One can rearrange Bezout's Identity as:
$$
y = \frac{d - ax}{b},
$$
and since $y$ is integer, this means $d-ax$ is divisible by $b$; or equivalently, that adding $d$ to $-ax$ (we will work with $ax'$ instead, where $x'=-x$ is a positive number, which can be assumed without loss of generality given the structure of solutions of Bezout's Identity) makes it divisible by $b$, which in modular arithmetic is expressed as
$$
ax' \equiv d \pmod b.
$$
In words: it's possible to multiply $a$ by a number $x'$ such that the remainder of the division by $b$ is $d$ (the greatest common divisor of $a$ and $b$). Similarly you can get: $by \equiv d \pmod a$.
How is this meaningful? You cannot get any remainder you want from any division. Think of $a=5$, $b=10$, any remainder of $ax'/b$ is going to be either $5$ or $0$. In a way $0$ is uninteresting as you can always get that by setting $x'=b$, and Bezout's identity is telling you that you can get a $5$ ($d=5$). More generally, in this rearrangement Bezout's Identity can be understood as a statement about the possible remainders of the division $ax'/b$.
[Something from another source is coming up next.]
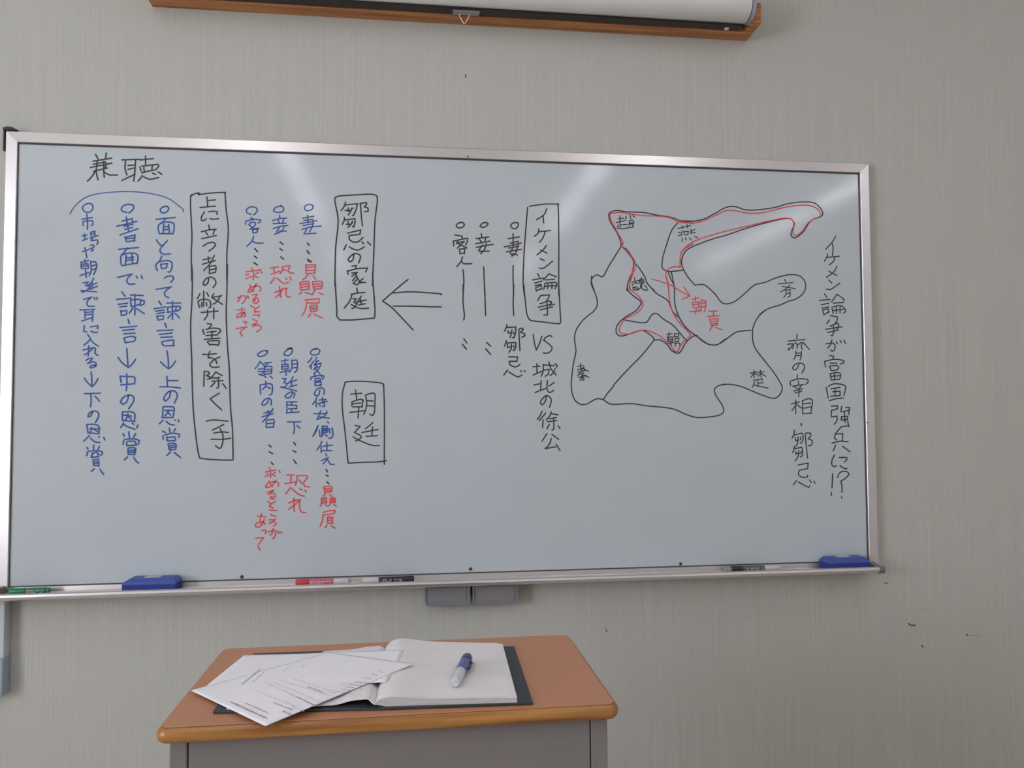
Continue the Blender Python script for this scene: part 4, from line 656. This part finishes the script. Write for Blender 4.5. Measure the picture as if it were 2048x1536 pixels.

To see why Bezout's Identity is not just providing one remainder, note that from the properties for modular arithmetic we have that: given $ax \equiv d \pmod b$ and an integer $k$, we can get: $kax' \equiv kd \pmod b$. That is: if we know the remainder $d$ from dividing $ax'$ by $b$, then we have that any multiple of $d$ ($dk$) is also a remainder. For instance, consider the case of $a=2$, $b=6$, where the possible remainders of the division $2·x'/6$ are $0$, $2$ and $4$. These are all of the form $kd$ ($d=2$).